# WHAT IS BEING ASKED:
Any pictures in the records below must be left out when you repeat the lines from the line containing "Write a Blender" through the line containing "col = sc.collection" exactly.

# RECORDS:
--------

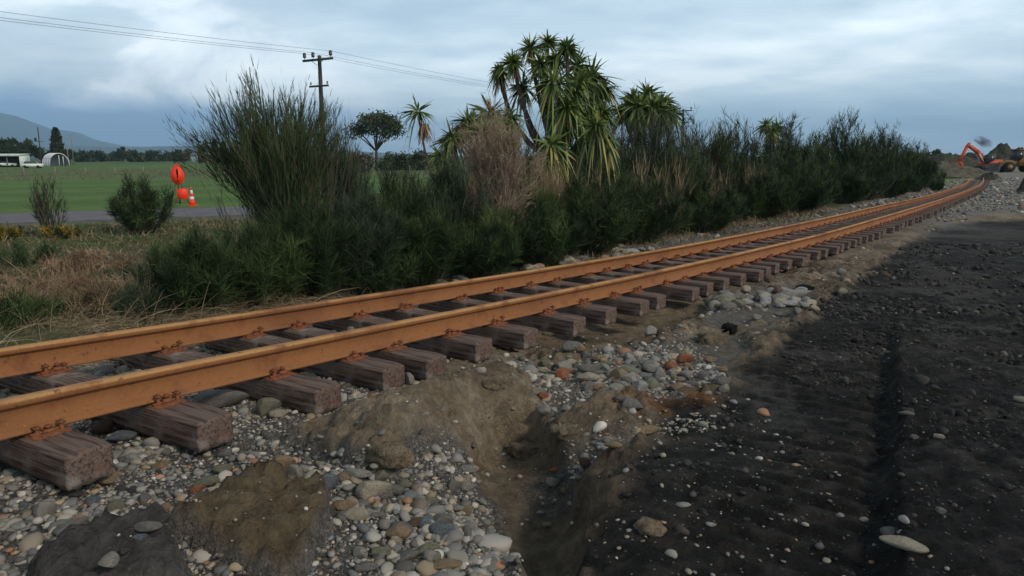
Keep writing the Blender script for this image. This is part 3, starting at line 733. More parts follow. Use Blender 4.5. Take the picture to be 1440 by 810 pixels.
for k, s_ in enumerate(ss_):
    i = k - vis0 - 1
    skew = random.uniform(-.02, .02); sh = random.uniform(-.06, .06); dz = random.uniform(-.006, .004)
    if i == 0: skew = 0; sh = -.02
    a = track_point(s_ - .3); b_ = track_point(s_ + .3); tx, ty = b_[0] - a[0], b_[1] - a[1]
    p = track_point(s_)
    rz = math.atan2(-tx, ty) + skew          # local x points to the camera side
    if i in DESC: lab = DESC[i]
    elif i < 0: lab = ['sleeper cut by the left edge, seen only between the rails', 'sleeper beyond the left edge, next to the cut one', 'sleeper beyond the left edge, second from the cut one', 'sleeper beyond the left edge, third from the cut one', 'sleeper beyond the left edge, furthest from the cut one'][-i - 1]
    elif i < 200: lab = '%s sleeper counted from the left edge, %s' % (ordinal(i + 1), 'weathered grey brown timber' if s_ < 14 else 'dark timber in the middle run' if s_ < 30 else 'dark timber in the far run')
    else: lab = 'dark sleeper in the last stretch of track before the machines'
    e = empty('railway_sleeper', (p[0], p[1], p[2] - .165 - .018 - .15 + dz), lab, 'sleeper', 'timber sleepers under the rails', rz)
    cz = np.interp(s_, sN, cant); e.rotation_euler[1] = math.atan2(cz, 1.07)
    link('timber', SM[i % 16 if i >= 0 else (k + 3) % 16], e, (sh, 0, .075))
    if s_ < 34:
        for sd_ in (1, -1):
            t_ = link('tie_plate', PLATE, e, (sd_ * GA / 2, random.uniform(-.012, .012), .148), rz=random.uniform(-.05, .05))
            for (ax, ay) in ((.098, .055), (-.098, -.055), (.10, -.05)):
                if s_ > 14 and (ax, ay) == (.10, -.05): continue
                if random.random() < .08: continue
                f_ = link('spike', SPIKE, t_, (ax - .012, ay, .01), rz=0 if ax < 0 else math.pi); f_.scale = (.95, .95, random.uniform(.45, .95))
                if abs(ax) > .09 and ay > 0: f_.location[0] = ax + .0
            cl0 = link('clamp_bolt', CLAMP, t_, (.088, random.uniform(-.02, .02), .010), rz=random.uniform(-.3, .3)); cl0.scale = (.75, .75, random.uniform(.7, 1.1))
    elif s_ < 60:
        for sd_ in (1, -1):
            t_ = link('tie_plate', PLATE, e, (sd_ * GA / 2, 0, .148)); link('spike', SPIKE, t_, (.09, 0, .01), rz=math.pi)

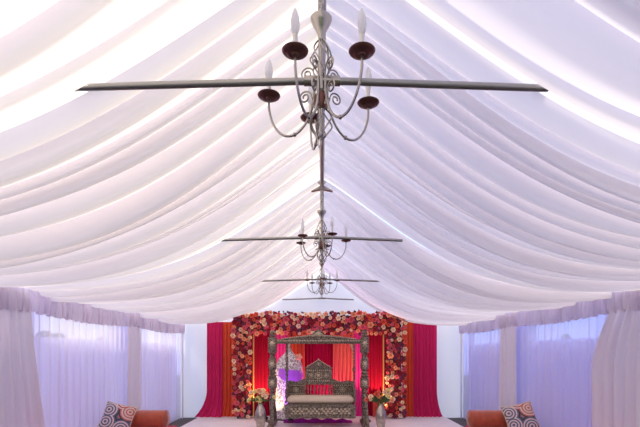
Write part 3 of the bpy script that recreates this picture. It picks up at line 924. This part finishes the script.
# ---------------------------------------------------------------- stage uplighters (real lamps)
def uplight(x, y, target, col, power, label, spot=70, z=.1):
    t = empty('uplighter', (x, y, z), label, 'stage light', 'small uplighters on the stage')
    d = (Vector(target)-Vector((x, y, z+.09))).normalized(); R_ = d.to_track_quat('Z', 'Y').to_matrix()
    MB().lathe([(1e-5,-.05),(.04,-.05),(.045,.0),(.045,.035),(.038,.035),(.034,.0),(1e-5,-.01)], (0,0,.09), 16, R_).build('lamp_housing', M['black'], t)
    MB().tube([(-.05,0,.0),(-.05,0,.09)], .006, 6).tube([(.05,0,.0),(.05,0,.09)], .006, 6).box((0,0,.006), (.12,.05,.012)).build('bracket', M['black'], t)
    l = bpy.data.lights.new('uplighter_beam', 'SPOT'); l.energy = power; l.color = col; l.spot_size = math.radians(spot); l.spot_blend = .6; l.shadow_soft_size = .03
    lo_ = bpy.data.objects.new('beam', l); COL.objects.link(lo_); lo_.parent = t
    lo_.location = Vector((0,0,.09))+d*.05; lo_.rotation_euler = (-d).to_track_quat('Z', 'Y').to_euler()
uplight(-1.50, 10.18, (-1.35, 10.77, 1.6), (1,.62,.30), 110, 'small black uplighter at the inner foot of the left flower column', 80)
uplight(1.38, 10.18, (1.3, 10.77, 1.6), (1,.62,.30), 110, 'small black uplighter at the inner foot of the right flower column', 80)
uplight(-.70, 9.80, (-.72, 10.32, 1.25), (.55,.12,1), 60, 'small black uplighter shining purple in front of the lace stand', 60)
uplight(.1, 10.22, (.15, 10.77, 1.5), (1,.22,.75), 70, 'small black uplighter behind the swing bench', 100)
uplight(-1.27, 9.95, (-.9, 10.2, 1.0), (1,.8,.5), 25, 'small black uplighter behind the left carved post', 90)

# hedges outside, seen dimly through the windows
for side in (-1, 1):
    rng = random.Random(60+side); n = 70; rows = []
    hg = MB()
    for i in range(60):
        y = -2+i*.36
        for k in range(5):
            z = .3+k*.38+rng.uniform(-.1,.1)
            if k == 4: z += rng.uniform(-.3,.35)
            hg.ball((side*(8.2+rng.uniform(-.25,.25)), y+rng.uniform(-.15,.15), z), rng.uniform(.3,.42) if k < 4 else rng.uniform(.14,.28), 8, 6)
    tag(hg.build('hedge', M['hedge']), kind='stuff')

# ---------------------------------------------------------------- world
w = bpy.data.worlds.new('sky'); S.world = w; w.use_nodes = True
nt = w.node_tree; nt.nodes.clear(); L = nt.links.new
out = nt.nodes.new('ShaderNodeOutputWorld'); bg = nt.nodes.new('ShaderNodeBackground')
tc = nt.nodes.new('ShaderNodeTexCoord')
dp = nt.nodes.new('ShaderNodeVectorMath'); dp.operation = 'DOT_PRODUCT'
dp.inputs[1].default_value = Vector((-.70,-.35,.58)).normalized()
L(tc.outputs['Generated'], dp.inputs[0])
rp_ = nt.nodes.new('ShaderNodeValToRGB'); e = rp_.color_ramp.elements
e[0].position = 0.35; e[0].color = (.42,.53,1.06,1)
e[1].position = .97; e[1].color = (1.5,1.38,1.0,1)
mr = nt.nodes.new('ShaderNodeMapRange'); mr.inputs[1].default_value = -1; mr.inputs[2].default_value = 1
L(dp.outputs['Value'], mr.inputs[0]); L(mr.outputs[0], rp_.inputs['Fac'])
L(rp_.outputs['Color'], bg.inputs['Color']); bg.inputs['Strength'].default_value = 1.75
L(bg.outputs[0], out.inputs['Surface'])

sl = bpy.data.lights.new('sun', 'SUN'); sl.energy = 4.6; sl.angle = math.radians(12); sl.color = (1,.93,.78)
so = bpy.data.objects.new('sun', sl); COL.objects.link(so)
so.rotation_euler = Vector((-.38,-.80,.48)).to_track_quat('Z', 'Y').to_euler(); so.location = (-10,-8,12)

# ---------------------------------------------------------------- camera
cam = bpy.data.cameras.new('camera'); co = bpy.data.objects.new('camera', cam); COL.objects.link(co)
co.location = (0,0,EYE); co.rotation_euler = (PI/2,0,0)
cam.sensor_width = 36; cam.lens = 36*F/640
cam.shift_x = -(CX-320)/640; cam.shift_y = (CY-213.5)/640
cam.clip_start = .05
S.camera = co
S.view_settings.view_transform = 'Standard'; S.view_settings.look = 'None'
S.view_settings.exposure = .25; S.view_settings.gamma = 1; S.view_settings.use_curve_mapping = False
S.cycles.use_denoising = True
S.cycles.max_bounces = 10; S.cycles.diffuse_bounces = 5; S.cycles.transparent_max_bounces = 12
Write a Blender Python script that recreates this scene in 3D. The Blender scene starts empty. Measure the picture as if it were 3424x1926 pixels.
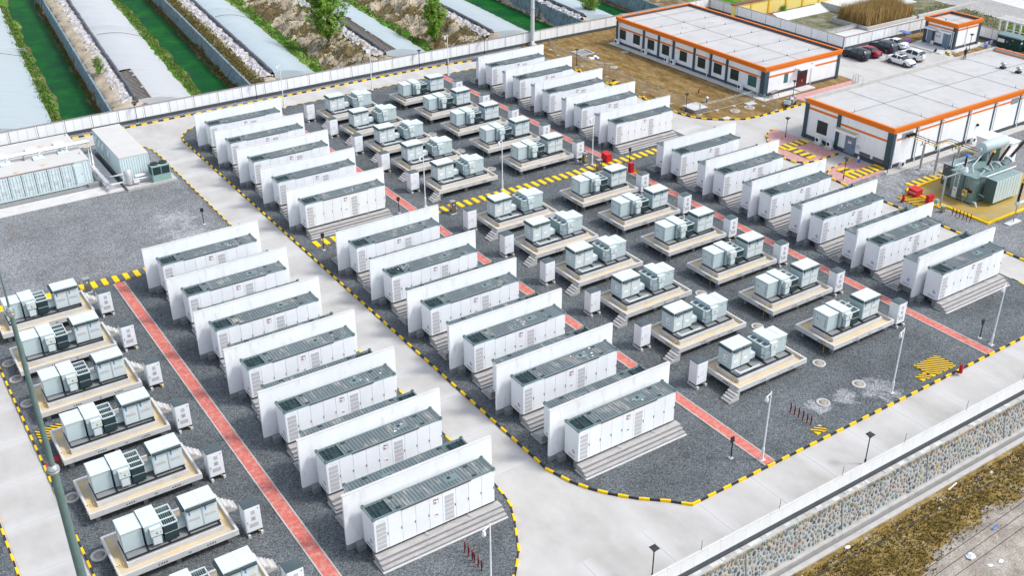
import bpy, math, random
import numpy as np
from mathutils import Vector, Matrix, noise
R = math.radians
random.seed(7)
sc = bpy.context.scene
col = sc.collection

# ------------------------------------------------------------------ camera
cam_d = bpy.data.cameras.new('camera'); cam = bpy.data.objects.new('camera', cam_d); col.objects.link(cam)
cam_d.sensor_width = 36.0; cam_d.lens = 3545.33 / 3424 * 36
cam_d.clip_start = 1.0; cam_d.clip_end = 3000
_az, _el, _ro = R(33.79860562), R(29.08432353), R(-0.22988375)
_f = Vector((math.sin(_az)*math.cos(_el), math.cos(_az)*math.cos(_el), -math.sin(_el)))
_r = Vector((math.cos(_az), -math.sin(_az), 0)); _u = _r.cross(_f)
_c, _s = math.cos(_ro), math.sin(_ro)
_rr = _c*_r + _s*_u; _uu = -_s*_r + _c*_u
cam.matrix_world = Matrix(((_rr.x, _uu.x, -_f.x, -36.6465), (_rr.y, _uu.y, -_f.y, -84.9240), (_rr.z, _uu.z, -_f.z, 49.0638), (0, 0, 0, 1)))
sc.camera = cam

# ------------------------------------------------------------------ light
SUN_AZ, SUN_EL = 128.0, 50.0          # compass from +Y towards +X
world = bpy.data.worlds.new('World'); sc.world = world; world.use_nodes = True
nt = world.node_tree; bg = nt.nodes['Background']
sky = nt.nodes.new('ShaderNodeTexSky'); sky.sky_type = 'NISHITA'; sky.sun_disc = False
sky.sun_elevation = R(SUN_EL); sky.sun_rotation = R(SUN_AZ); sky.air_density = 1.0; sky.dust_density = 2.0
hsv = nt.nodes.new('ShaderNodeHueSaturation'); hsv.inputs['Saturation'].default_value = 0.55   # thin overcast: paler than a clear blue sky
nt.links.new(sky.outputs[0], hsv.inputs['Color']); nt.links.new(hsv.outputs[0], bg.inputs[0]); bg.inputs[1].default_value = 0.15
sd = bpy.data.lights.new('sun', 'SUN'); sd.energy = 1.5; sd.angle = R(11); sd.color = (1.0, 0.97, 0.93)
sun = bpy.data.objects.new('sun', sd); col.objects.link(sun)
_d = Vector((math.sin(R(SUN_AZ))*math.cos(R(SUN_EL)), math.cos(R(SUN_AZ))*math.cos(R(SUN_EL)), math.sin(R(SUN_EL))))
sun.rotation_euler = _d.to_track_quat('Z', 'Y').to_euler(); sun.location = (0, 0, 60)
sc.view_settings.view_transform = 'Standard'; sc.view_settings.look = 'None'
sc.view_settings.gamma = 1; sc.view_settings.use_curve_mapping = False
sc.view_settings.exposure = 0.77

# ------------------------------------------------------------------ materials
def s2l(c):
    return tuple((x/12.92 if x <= .04045 else ((x+.055)/1.055)**2.4) for x in c)
MATS = {}
def mat(name, c, r=.6, m=0.0, v=.06, s=1.5, c2=None, lo=.55, hi=.7, s2=1.2, bump=0.0, bs=20, world=False, stretch=None, spec=.3, rnd=0.0):
    """c linear base colour; v brightness variation at scale s; c2 patches of another colour; bump fine relief"""
    M = bpy.data.materials.new(name); M.use_nodes = True; n = M.node_tree; N = n.nodes; Lk = n.links.new
    b = N['Principled BSDF']; b.inputs['Roughness'].default_value = r; b.inputs['Metallic'].default_value = m
    b.inputs['Specular IOR Level'].default_value = spec
    if world: src = N.new('ShaderNodeNewGeometry').outputs['Position']
    else:
        tc = N.new('ShaderNodeTexCoord'); oi = N.new('ShaderNodeObjectInfo')
        mu = N.new('ShaderNodeMath'); mu.operation = 'MULTIPLY'; mu.inputs[1].default_value = 37.0; Lk(oi.outputs['Random'], mu.inputs[0])
        va = N.new('ShaderNodeVectorMath'); va.operation = 'ADD'; Lk(tc.outputs['Object'], va.inputs[0]); Lk(mu.outputs[0], va.inputs[1]); src = va.outputs[0]
    if stretch:
        mp = N.new('ShaderNodeMapping'); mp.inputs['Scale'].default_value = stretch; Lk(src, mp.inputs['Vector']); src = mp.outputs[0]
    def nz(scale, det=4, rough=.6):
        t = N.new('ShaderNodeTexNoise'); t.inputs['Scale'].default_value = scale; t.inputs['Detail'].default_value = det; t.inputs['Roughness'].default_value = rough
        Lk(src, t.inputs['Vector']); return t.outputs['Fac']
    def ramp(fac, a, bb, lo_, hi_):
        q = N.new('ShaderNodeMapRange'); q.inputs['From Min'].default_value = lo_; q.inputs['From Max'].default_value = hi_
        q.inputs['To Min'].default_value = a; q.inputs['To Max'].default_value = bb; Lk(fac, q.inputs['Value']); return q.outputs[0]
    mul = ramp(nz(s), 1-v, 1+v, .3, .7)
    if rnd:
        oi2 = N.new('ShaderNodeObjectInfo'); rr = ramp(oi2.outputs['Random'], 1-rnd, 1+rnd, 0, 1)
        mm = N.new('ShaderNodeMath'); mm.operation = 'MULTIPLY'; Lk(mul, mm.inputs[0]); Lk(rr, mm.inputs[1]); mul = mm.outputs[0]
    base = None
    if c2 is not None:
        mx = N.new('ShaderNodeMix'); mx.data_type = 'RGBA'; mx.inputs['A'].default_value = (*c, 1); mx.inputs['B'].default_value = (*c2, 1)
        Lk(ramp(nz(s2, 5, .65), 0, 1, lo, hi), mx.inputs['Factor']); base = mx.outputs['Result']
    vm = N.new('ShaderNodeVectorMath'); vm.operation = 'SCALE'
    if base: Lk(base, vm.inputs[0])
    else: vm.inputs[0].default_value = c
    Lk(mul, vm.inputs['Scale']); Lk(vm.outputs[0], b.inputs['Base Color'])
    if bump:
        bp_ = N.new('ShaderNodeBump'); bp_.inputs['Strength'].default_value = bump; bp_.inputs['Distance'].default_value = .05; Lk(nz(bs, 3), bp_.inputs['Height']); Lk(bp_.outputs[0], b.inputs['Normal'])
    MATS[name] = M; return M

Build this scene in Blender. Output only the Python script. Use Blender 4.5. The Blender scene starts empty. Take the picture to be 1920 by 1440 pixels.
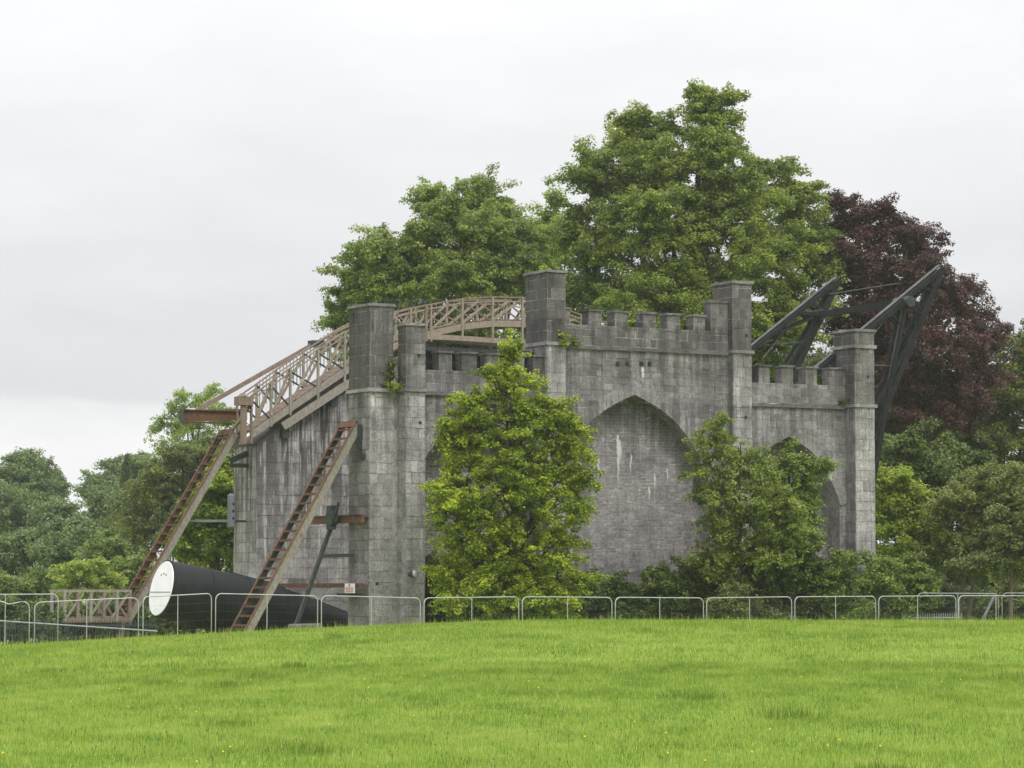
import bpy, math, random
import numpy as np
from mathutils import Matrix, Vector
random.seed(7); RNG = np.random.default_rng(11)
R = math.radians
scene = bpy.context.scene
COL = scene.collection

# ------------------------------------------------------------------ camera, sky, sun, exposure
F = 5830.0; HY = 1105.0; EYE = 2.1            # focal length in 1920-px pixels, horizon row, eye height over the building's base
cam_d = bpy.data.cameras.new('camera'); cam = bpy.data.objects.new('camera', cam_d); COL.objects.link(cam)
cam_d.sensor_width = 36.0; cam_d.lens = F/1920*36; cam_d.clip_start = 0.5; cam_d.clip_end = 6000
TILT = math.atan((HY-720)/F)
cam.location = (0, 0, EYE); cam.rotation_euler = (math.pi/2+TILT, 0, 0)
scene.camera = cam
SUN_EL, SUN_AZ = 52.0, 35.0                   # soft light from behind and to the right of the camera
def build_world():
    w = bpy.data.worlds.new('World'); scene.world = w; w.use_nodes = True
    n = w.node_tree.nodes; l = w.node_tree.links; n.clear()
    out = n.new('ShaderNodeOutputWorld'); mix = n.new('ShaderNodeMixShader'); mix.inputs[0].default_value = 0.94
    sky = n.new('ShaderNodeTexSky'); sky.sky_type = 'NISHITA'; sky.sun_disc = False
    sky.sun_elevation = R(SUN_EL); sky.sun_rotation = R(180-SUN_AZ)
    b1 = n.new('ShaderNodeBackground'); b1.inputs[1].default_value = 0.1; l.new(sky.outputs[0], b1.inputs[0])
    tc = n.new('ShaderNodeTexCoord'); sep = n.new('ShaderNodeSeparateXYZ'); l.new(tc.outputs['Generated'], sep.inputs[0])
    mp = n.new('ShaderNodeMapping'); mp.inputs['Scale'].default_value = (5, 5, 22); mp.inputs['Location'].default_value = (3.1, 1.2, 0.4); l.new(tc.outputs['Generated'], mp.inputs[0])
    nz = n.new('ShaderNodeTexNoise'); nz.inputs['Scale'].default_value = 1.6; nz.inputs['Detail'].default_value = 5; nz.inputs['Roughness'].default_value = 0.5; l.new(mp.outputs[0], nz.inputs[0])
    m1 = n.new('ShaderNodeMath'); m1.operation = 'MULTIPLY_ADD'; m1.inputs[1].default_value = 0.036; m1.inputs[2].default_value = -0.018; l.new(nz.outputs[0], m1.inputs[0])
    a1 = n.new('ShaderNodeMath'); a1.operation = 'ADD'; l.new(sep.outputs[2], a1.inputs[0]); l.new(m1.outputs[0], a1.inputs[1])
    rp = n.new('ShaderNodeValToRGB'); cr = rp.color_ramp; cr.interpolation = 'EASE'   # layers of an overcast sky by elevation
    els = [(0.0, (.80,.80,.81)), (0.046, (.87,.865,.87)), (0.057, (.80,.795,.81)), (0.064, (.665,.665,.70)), (0.080, (.685,.685,.715)), (0.102, (.745,.745,.765)), (0.128, (.79,.79,.80)), (0.17, (.815,.815,.82)), (0.35, (.93,.93,.93))]
    while len(cr.elements) < len(els): cr.elements.new(0.5)
    for e, (p, c) in zip(cr.elements, els): e.position = p; e.color = (*c, 1)
    l.new(a1.outputs[0], rp.inputs[0])
    st = n.new('ShaderNodeMapRange'); st.inputs[1].default_value = 0.12; st.inputs[2].default_value = 1.0; st.inputs[3].default_value = 1.0; st.inputs[4].default_value = 2.6   # an overcast sky is brightest overhead
    l.new(sep.outputs[2], st.inputs[0])
    mp2 = n.new('ShaderNodeMapping'); mp2.inputs['Scale'].default_value = (9, 9, 26); l.new(tc.outputs['Generated'], mp2.inputs[0])
    nz2 = n.new('ShaderNodeTexNoise'); nz2.inputs['Scale'].default_value = 1.3; nz2.inputs['Detail'].default_value = 6; nz2.inputs['Roughness'].default_value = .55; l.new(mp2.outputs[0], nz2.inputs[0])
    rp2 = n.new('ShaderNodeValToRGB'); rp2.color_ramp.elements[0].position = .3; rp2.color_ramp.elements[0].color = (.955,.955,.965,1); rp2.color_ramp.elements[1].position = .7; rp2.color_ramp.elements[1].color = (1.045,1.045,1.04,1); l.new(nz2.outputs[0], rp2.inputs[0])
    mm = n.new('ShaderNodeMix'); mm.data_type = 'RGBA'; mm.blend_type = 'MULTIPLY'; mm.inputs[0].default_value = 1.0; l.new(rp.outputs[0], mm.inputs[6]); l.new(rp2.outputs[0], mm.inputs[7])
    b2 = n.new('ShaderNodeBackground'); l.new(mm.outputs[2], b2.inputs[0]); l.new(st.outputs[0], b2.inputs[1])
    l.new(b1.outputs[0], mix.inputs[1]); l.new(b2.outputs[0], mix.inputs[2]); l.new(mix.outputs[0], out.inputs[0])
build_world()
sun_d = bpy.data.lights.new('sun', 'SUN'); sun = bpy.data.objects.new('sun', sun_d); COL.objects.link(sun)
sun_d.energy = 1.5; sun_d.angle = R(14); sun_d.color = (1.0, 0.96, 0.90)
sun.rotation_euler = (R(90-SUN_EL), 0, R(SUN_AZ))
scene.view_settings.view_transform = 'Standard'; scene.view_settings.look = 'None'
scene.view_settings.exposure = 0.15; scene.view_settings.gamma = 1.0; scene.view_settings.use_curve_mapping = False
scene.cycles.max_bounces = 6; scene.cycles.diffuse_bounces = 3; scene.cycles.transmission_bounces = 4; scene.cycles.volume_bounces = 1
scene.cycles.use_adaptive_sampling = True; scene.cycles.adaptive_threshold = 0.02; scene.cycles.sample_clamp_indirect = 4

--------

# TASK RESPONSE:
Write a Blender Python script that recreates this scene in 3D. The Blender scene starts empty. Measure the picture as if it were 3424x1926 pixels.
import bpy, math, random
import numpy as np
from mathutils import Vector, Matrix, noise
R = math.radians
random.seed(7)
sc = bpy.context.scene
col = sc.collection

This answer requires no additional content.